NOVEMBER 12, 2004

It's now or never for Jaguar Racing

Negotiations are in their final stages for a Red Bull buyout of Jaguar Racing. The sale must be finished by Monday in order for the team to enter next year's World Championship. It is rumoured that the deal will cost Red Bull a nominal sum but will remove a major liability from the Ford Motor Company's books. The firm has already set aside money to be used to pay for the closure of Jaguar Racing and Cosworth Racing but obviously it would be better for Ford if the team was sold, both from a financial point of view and from a public relations viewpoint. If the company does not do the deal with Red Bull as many as 300 people will be out of work. The team will need a sizeable budget for the next few years but as Ford was only contributing $60m this year to the programme (and most of that was going straight to Cosworth to pay for the engines) the money necessary may not be as high as some have speculated. However if the team wishes to move up the grids more money will be needed. It may be that Red Bull will look at 2005 as a building year, putting in place longer-term plans and so the costs will be kept down, particularly if the team is run by the same management as for the last two years which has done a very good on a minimal budget. The team ran this year on $138m and made a small profit. The money not supplied by Ford came from sponsorships and from the TV money which comes from FOM.

This is a small budget compared to Renault, which had a budget of about $240m but it is well in excess of the small teams like Minardi and Jordan which ran with less then $48m.

All the current dealings are covered by confidentiality agreements but the word is that a decision is close.

It is a similar story at Jordan where Arden Motorsport's Christian Horner is believed to be close to a deal to take over the team. There is said to be a second bidder but we have yet to find any evidence that this is serious.

If Jaguar Racing is saved the team is likely to run Christian Klien and Vitantonio Liuzzi. The team has been working to build a development car which is due to begin testing shortly.
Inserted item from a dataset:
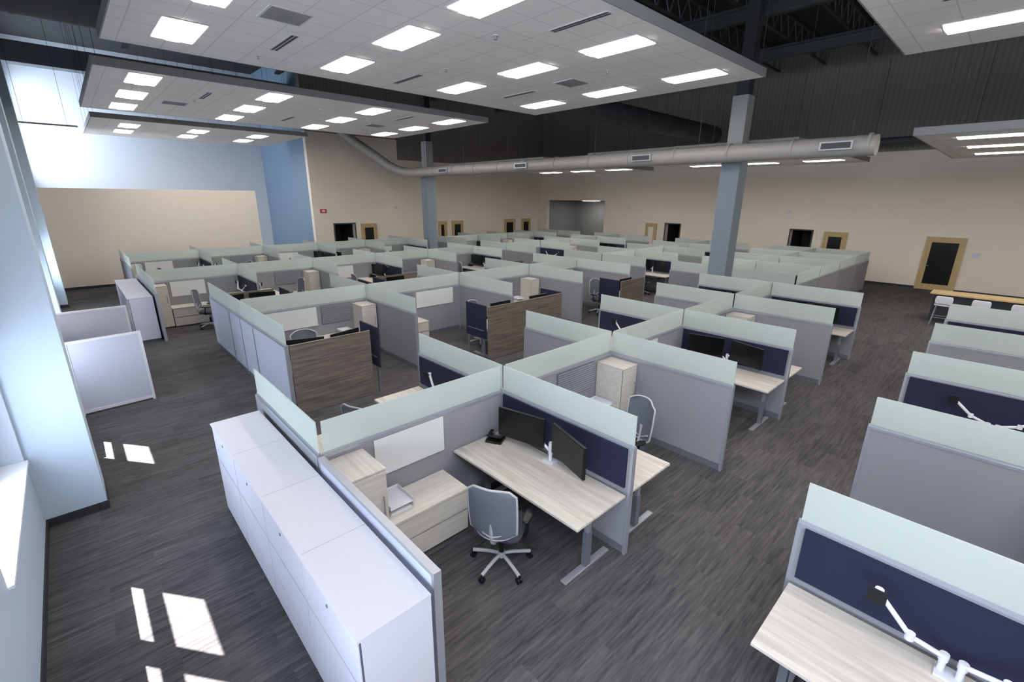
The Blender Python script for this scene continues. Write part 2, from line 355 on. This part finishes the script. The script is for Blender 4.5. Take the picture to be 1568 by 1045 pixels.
# ------------------------------------------------------------ partitions
def panel(x0,y0,x1,y1,glass=True,navy=(),fab='fab',h=PT,board=None,name='cubicle_partition_panel'):
    L=math.hypot(x1-x0,y1-y0); ang=math.atan2(y1-y0,x1-x0); t=.03; b=MB()
    b.box(.03,L-.03,-t+.004,t-.004,.10,h-.03,fab)
    b.box(.03,L-.03,-t+.012,t-.012,0.0,.10,'gray')
    b.box(0,.03,-t,t,0,h,'trim'); b.box(L-.03,L,-t,t,0,h,'trim'); b.box(.03,L-.03,-t,t,h-.03,h,'trim')
    if glass:
        b.box(.015,L-.015,-.006,.006,h+.004,GT,'glass'); b.box(.0,L,-.012,.012,h,h+.02,'trim')
    for s in navy:
        b.box(.06,L-.06,s*t,s*(t+.022),.80,h-.02,'navy')
    if board:
        for a,c,s,m in board:
            b.box(a,c,s*t,s*(t+.012),.80,h-.035,m)
            if m=='rib':
                for i in range(12): b.box(a+.01,c-.01,s*(t+.012),s*(t+.02),.82+i*.034,.838+i*.034,'trim')
    return put(name,b,(x0,y0,0),ang)
# ------------------------------------------------------------ furniture meshes
def m_desk(W=.76,L=1.88,h=.74):
    b=MB(); b.box(-W/2,W/2,-L/2,L/2,h-.028,h,'desk')
    for y in(-L/2+.16,L/2-.16):
        b.box(-W/2+.03,W/2-.03,y-.035,y+.035,.0,.022,'trim')
        b.box(-.04,.04,y-.03,y+.03,.022,.42,'gray'); b.box(-.03,.03,y-.022,y+.022,.42,h-.07,'trim')
        b.box(-W/2+.1,W/2-.1,y-.025,y+.025,h-.07,h-.028,'gray')
    b.box(-.05,-.02,-L/2+.16,L/2-.16,h-.08,h-.03,'gray'); b.box(.02,.05,-L/2+.16,L/2-.16,h-.08,h-.03,'gray')
    b.box(.12,.24,-L/2+.4,L/2-.4,h-.12,h-.028,'gray')
    return b.mesh('height_adjustable_desk')
def m_chair():
    b=MB()
    for i in range(5):
        t=2*math.pi*i/5+.3; c,s=math.cos(t),math.sin(t)
        b.tube([(.03*c,.03*s,.13),(.12*c,.12*s,.125),(.22*c,.22*s,.105),(.31*c,.31*s,.085)],.019,'cfr',8)
        x,y=.31*c,.31*s
        b.cyl((x,y,.05),(x,y,.09),.01,'blackp',n=8)
        for q in(-1,1):
            a=Vector((-s,c,0))*.014*q; p=Vector((x,y,.03))+a; b.cyl(p-Vector((-s,c,0))*.009,p+Vector((-s,c,0))*.009,.03,'blackp',n=14)
    b.cyl((0,0,.10),(0,0,.16),.04,'cfr',n=14); b.cyl((0,0,.16),(0,0,.3),.028,'blackp',n=12); b.cyl((0,0,.3),(0,0,.41),.02,'trim',n=12)
    b.pad(-.02,0,.395,.26,.2,.045,'blackp')
    b.pad(.02,0,.435,.48,.49,.075,'seat',e=4.5,dip=.12)
    b.tube([(-.1,0,.41),(-.2,0,.42),(-.265,0,.48),(-.285,0,.6),(-.29,0,.72)],.02,'cfr',10)
    for q in(-1,1): b.tube([(-.285,0,.55),(-.275,q*.08,.58),(-.245,q*.17,.64)],.013,'cfr',8)
    NV,NU=16,12
    def P(u,v):
        hw=.25*(1-.10*(1-v)**2-.07*v*v)
        z=.52+.58*v+(-.03*abs(u)**3 if v>.9 else 0)+(.03*abs(u)**3 if v<.1 else 0)
        e=1
        if v>.86: e=math.sqrt(max(0,1-((v-.86)/.14)**2))*.25+.75
        if v<.12: e=math.sqrt(max(0,1-((.12-v)/.12)**2))*.2+.8
        return Vector((-.255-.03*math.cos((v-.35)*3)-.1*v*v*.9+.065*u*u,hw*u*e,z))
    g=[[P(-1+2*i/NU,j/NV) for i in range(NU+1)] for j in range(NV+1)]
    vs=[p for r in g for p in r]+[p+Vector((-.014,0,0)) for r in g for p in r]; n=NU+1;o=n*(NV+1)
    fs=[]
    for j in range(NV):
        for i in range(NU):
            a=j*n+i; fs.append((a,a+1,a+n+1,a+n)); fs.append((o+a+n,o+a+n+1,o+a+1,o+a))
    b.poly(vs,fs,'meshb',True)
    outl=[g[0][i] for i in range(n)]+[g[j][NU] for j in range(1,NV+1)]+[g[NV][i] for i in range(NU-1,-1,-1)]+[g[j][0] for j in range(NV-1,0,-1)]
    b.tube([p+Vector((-.007,0,0)) for p in outl],.012,'cfr',8,closed=True)
    for q in(-1,1):
        b.tube([(-.02,q*.16,.42),(-.02,q*.26,.43),(-.02,q*.275,.5),(0,q*.275,.63)],.016,'blackp',8)
        b.pad(.02,q*.275,.63,.26,.085,.03,'blackp',e=3,n=20)
    return b.mesh('office_chair')
def arm(b,pts): 
    b.tube(pts,.017,'lam',8)
    for p in pts: b.cyl((p[0],p[1],p[2]-.025),(p[0],p[1],p[2]+.025),.026,'lam',n=12)
def m_arms():
    b=MB(); b.box(.04,.16,-.07,.07,.741,.755,'lam')
    for q in(-1,1):
        y=q*.045; b.cyl((.1,y,.75),(.1,y,.86),.02,'lam',n=12)
        arm(b,[(.1,y,.86),(.2,q*.22,.96),(.14,q*.42,1.12)])
        b.cyl((.14,q*.42,1.12),(.19,q*.42,1.12),.02,'blackp',n=10); b.box(.19,.2,q*.42-.05,q*.42+.05,1.07,1.17,'blackp')
    return b.mesh('dual_monitor_arm')
def m_mon():
    b=MB(); b.box(.04,.16,-.07,.07,.741,.755,'lam'); b.cyl((.1,0,.75),(.1,0,.98),.022,'lam',n=14)
    for q in(-1,1):
        arm(b,[(.1,0,.9+.04*q),(.13,q*.2,1.0),(.17,q*.34,1.05)])
        T=Matrix.Translation((.24,q*.35,1.08))@Matrix.Rotation(math.radians(-17 if q>0 else 14),4,'Z')
        b.box(-.03,.0,-.305,.305,-.18,.18,'blackp',T); b.box(.0,.004,-.295,.295,-.165,.172,'screen',T); b.box(-.06,-.03,-.12,.12,-.1,.1,'blackp',T)
    return b.mesh('dual_computer_monitors')
def m_mon1():
    b=MB(); b.box(.04,.16,-.07,.07,.741,.755,'lam'); b.cyl((.1,0,.75),(.1,0,1.0),.022,'lam',n=14)
    arm(b,[(.1,0,.95),(.14,.05,1.0),(.18,0,1.03)])
    T=Matrix.Translation((.25,0,1.08))
    b.box(-.03,.0,-.305,.305,-.18,.18,'blackp',T); b.box(.0,.004,-.295,.295,-.165,.172,'screen',T); b.box(-.06,-.03,-.12,.12,-.1,.1,'blackp',T)
    return b.mesh('computer_monitor')
def m_phone():
    b=MB(); 
    T=Matrix.Rotation(math.radians(-18),4,'Y')
    b.box(-.09,.09,-.1,.1,.0,.03,'blackp'); b.box(-.085,.085,-.09,.09,.03,.05,'blackp',Matrix.Translation((0,0,.02))@T)
    b.box(-.06,-.01,-.02,.08,.05,.056,'trim',Matrix.Translation((0,0,.02))@T)
    b.tube([(-.07,-.065,.09),(-.02,-.065,.105),(.06,-.065,.075)],.02,'blackp',8)
    for i in range(3):
        for j in range(3): b.box(.01+i*.02,.023+i*.02,-.01+j*.025,.008+j*.025,.05,.055,'gray',Matrix.Translation((0,0,.02))@T)
    return b.mesh('desk_telephone')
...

Red Bull was previously the owner of the Sauber team but sold to Credit Suisse in 2001 after a disagreement with Peter Sauber over drivers. At the time Sauber was championing the cause of Kimi Raikkonen while Red Bull wanted Enrique Bernoldi. History relates that Sauber was right.

It is anticipated that a deal will soon be announced that Cosworth Racing has been sold to a consortium headed by Champ Car series owner Kevin Kalkhoven and some of his partners. The deal is expected to include a plan to continue to build F1 engines although it is not clear how much money will go into engine development. Cosworth's engine development budget in recent years has only been around $75m, which has not been enough to stay competitive with the bigger operations in F1.